Intégrer en profondeur dans nos modes de pensée, d’agir, de faire, que la Terre n’est pas une matière inerte exploitable à merci exige de prendre la mesure de nos responsabilités collectives dans la désorganisation écologique actuelle. Au plus loin de l’arrogance d’un optimisme niais (ceux qui croient encore au mythe du progrès, qu’à tout problème, à toute menace écologique, répondrait une solution, bio-ingénierie et autres), à l’écart de l’angélisme d’une écologie nostalgique du passé, réfractaire à toute innovation, Face à Gaïa nous fournit une multitude de pistes de réflexion et donc d’actions possibles, de ripostes, d’offensives contre les climato-sceptiques, contre les tenants d’une production et d’une consommation illimitées et d’un néolibéralisme exaspéré. Notre impuissance peut se changer en puissance. Le sentiment de résignation vole en éclats.
Sachant que nous sommes avec les autres entités (savanes, mers, mammifères, carbone, etc.), ni au-dessus ni à part, il nous faut inventer de nouvelles alliances harmonieuses entre acteurs (forêts, poissons…). Nul n’ignore plus que nous construisons, détruisons aussi, l’habitat de la Terre par des actions dont il nous revient d’assumer la responsabilité. Or, inventer des alliances entre partenaires, c’est aussi créer d’autres figures que l’Homo Œconomicus triomphant à l’heure de la mondialisation : l’un ne va pas sans l’autre. Le désastre écologique s’inscrit dans le déchaînement de l’ordre mondial, de l’économie de marché. « Le drame, c’est que l’intrusion de Gaïa surgit au moment où jamais la figure de l’humain n’a paru si inadaptée pour la prendre en compte. Alors qu’il faudrait avoir autant de définitions de l’humanité qu’il y a d’appartenances au monde, c’est le moment même où l’on a enfin réussi à universaliser sur toute la surface de la Terre le même humanoïde économisateur et calculateur ».

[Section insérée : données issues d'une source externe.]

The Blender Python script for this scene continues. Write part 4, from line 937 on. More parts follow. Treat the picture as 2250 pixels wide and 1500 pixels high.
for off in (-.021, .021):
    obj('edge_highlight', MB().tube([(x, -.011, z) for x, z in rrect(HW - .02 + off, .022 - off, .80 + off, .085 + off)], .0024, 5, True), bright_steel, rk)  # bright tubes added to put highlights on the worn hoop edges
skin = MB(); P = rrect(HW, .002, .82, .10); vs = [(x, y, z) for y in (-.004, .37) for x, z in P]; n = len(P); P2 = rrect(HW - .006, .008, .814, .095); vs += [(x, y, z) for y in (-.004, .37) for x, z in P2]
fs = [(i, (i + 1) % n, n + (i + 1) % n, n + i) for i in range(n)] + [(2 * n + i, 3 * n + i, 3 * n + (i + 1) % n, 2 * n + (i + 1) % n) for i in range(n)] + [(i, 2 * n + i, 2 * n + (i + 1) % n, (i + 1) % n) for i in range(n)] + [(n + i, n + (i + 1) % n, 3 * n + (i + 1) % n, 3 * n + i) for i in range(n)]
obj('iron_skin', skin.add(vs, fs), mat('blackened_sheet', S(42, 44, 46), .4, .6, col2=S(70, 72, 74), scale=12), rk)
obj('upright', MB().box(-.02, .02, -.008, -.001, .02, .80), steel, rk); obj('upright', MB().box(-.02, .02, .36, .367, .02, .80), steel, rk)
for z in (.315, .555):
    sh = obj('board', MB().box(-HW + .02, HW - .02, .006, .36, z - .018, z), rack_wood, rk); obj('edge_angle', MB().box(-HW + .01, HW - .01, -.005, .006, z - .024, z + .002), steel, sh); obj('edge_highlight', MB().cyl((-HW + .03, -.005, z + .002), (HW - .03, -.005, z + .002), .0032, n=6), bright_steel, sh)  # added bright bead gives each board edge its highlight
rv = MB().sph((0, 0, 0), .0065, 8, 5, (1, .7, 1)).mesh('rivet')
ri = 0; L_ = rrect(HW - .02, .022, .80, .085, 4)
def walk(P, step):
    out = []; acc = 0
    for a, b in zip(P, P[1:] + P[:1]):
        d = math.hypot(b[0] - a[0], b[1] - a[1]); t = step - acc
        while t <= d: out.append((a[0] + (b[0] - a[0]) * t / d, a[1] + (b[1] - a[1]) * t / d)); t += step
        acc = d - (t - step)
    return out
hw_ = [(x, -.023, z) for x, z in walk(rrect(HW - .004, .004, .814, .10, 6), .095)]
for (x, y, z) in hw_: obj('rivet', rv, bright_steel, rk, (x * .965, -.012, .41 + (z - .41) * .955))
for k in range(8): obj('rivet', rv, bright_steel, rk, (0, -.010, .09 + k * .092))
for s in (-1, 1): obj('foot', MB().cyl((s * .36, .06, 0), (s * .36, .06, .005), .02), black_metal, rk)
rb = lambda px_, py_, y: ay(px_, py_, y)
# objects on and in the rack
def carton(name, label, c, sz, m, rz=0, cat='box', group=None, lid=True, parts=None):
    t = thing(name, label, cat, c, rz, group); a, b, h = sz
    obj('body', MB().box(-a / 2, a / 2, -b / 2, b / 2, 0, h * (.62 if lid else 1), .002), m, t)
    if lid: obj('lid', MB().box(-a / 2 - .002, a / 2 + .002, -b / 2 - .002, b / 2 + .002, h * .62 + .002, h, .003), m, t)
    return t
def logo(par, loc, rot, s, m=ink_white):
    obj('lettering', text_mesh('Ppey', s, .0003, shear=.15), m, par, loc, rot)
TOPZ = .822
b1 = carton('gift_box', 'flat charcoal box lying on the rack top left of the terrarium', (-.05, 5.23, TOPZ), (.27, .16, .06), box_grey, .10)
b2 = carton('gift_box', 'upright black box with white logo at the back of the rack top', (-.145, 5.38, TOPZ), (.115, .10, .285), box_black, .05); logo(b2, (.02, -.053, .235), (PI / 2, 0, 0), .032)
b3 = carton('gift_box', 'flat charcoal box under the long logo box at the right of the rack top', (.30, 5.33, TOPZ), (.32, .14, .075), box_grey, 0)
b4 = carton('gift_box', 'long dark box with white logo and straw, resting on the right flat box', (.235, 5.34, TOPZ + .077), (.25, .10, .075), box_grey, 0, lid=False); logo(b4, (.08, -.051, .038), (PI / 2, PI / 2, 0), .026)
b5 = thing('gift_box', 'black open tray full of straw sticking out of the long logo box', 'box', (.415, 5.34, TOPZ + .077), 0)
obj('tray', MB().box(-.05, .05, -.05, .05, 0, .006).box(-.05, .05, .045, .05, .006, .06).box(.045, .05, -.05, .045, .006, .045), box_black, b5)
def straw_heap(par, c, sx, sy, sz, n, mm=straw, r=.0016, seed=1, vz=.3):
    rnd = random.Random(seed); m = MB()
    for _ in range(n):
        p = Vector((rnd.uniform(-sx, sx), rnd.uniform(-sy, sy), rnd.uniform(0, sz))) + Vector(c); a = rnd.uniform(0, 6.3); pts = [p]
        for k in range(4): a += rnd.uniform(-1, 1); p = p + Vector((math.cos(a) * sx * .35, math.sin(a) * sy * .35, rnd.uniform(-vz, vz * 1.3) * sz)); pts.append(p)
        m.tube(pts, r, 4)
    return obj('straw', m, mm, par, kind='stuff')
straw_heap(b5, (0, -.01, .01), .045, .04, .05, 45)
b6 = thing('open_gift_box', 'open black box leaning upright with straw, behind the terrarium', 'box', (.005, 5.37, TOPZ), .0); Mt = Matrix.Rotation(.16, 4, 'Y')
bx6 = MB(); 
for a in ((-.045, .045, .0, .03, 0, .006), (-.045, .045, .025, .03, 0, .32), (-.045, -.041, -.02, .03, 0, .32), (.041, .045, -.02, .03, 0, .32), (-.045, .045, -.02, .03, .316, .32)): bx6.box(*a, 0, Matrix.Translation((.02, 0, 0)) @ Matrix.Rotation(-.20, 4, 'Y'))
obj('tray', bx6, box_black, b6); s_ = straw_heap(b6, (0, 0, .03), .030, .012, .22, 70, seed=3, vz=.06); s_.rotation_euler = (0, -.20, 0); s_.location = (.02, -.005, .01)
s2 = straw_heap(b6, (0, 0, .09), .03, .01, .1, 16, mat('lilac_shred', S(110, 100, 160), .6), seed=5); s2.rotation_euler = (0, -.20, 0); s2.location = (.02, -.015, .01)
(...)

La plus grande force de domination humaine s’est retournée en extrême fragilité précarisant l’homme, polluant les eaux, les airs, la terre, saccageant la faune, la flore, la biodiversité environnementale. L’enseignement à tirer d’une vie à l’ère de l’Anthropocène, c’est de consentir à « une étrange et difficile limitation de pouvoirs au profit de Gaïa », de faire attention aux convulsions, aux réactions de Gaïa, d’« apprendre, à la manière des peuples anciens, à ne pas l’offenser » (Isabelle Stengers). Il revient aux collectifs de citoyens de prendre en charge l’avenir de la planète, de le soustraire à l’oligarchie financière et aux gouvernants qui lui sont inféodés. Il est (presque) trop tard, c’est pourquoi il nous faut agir. La Terre tolère notre existence ; si nous ne nous mobilisons pas, elle pourrait bientôt ne plus la supporter.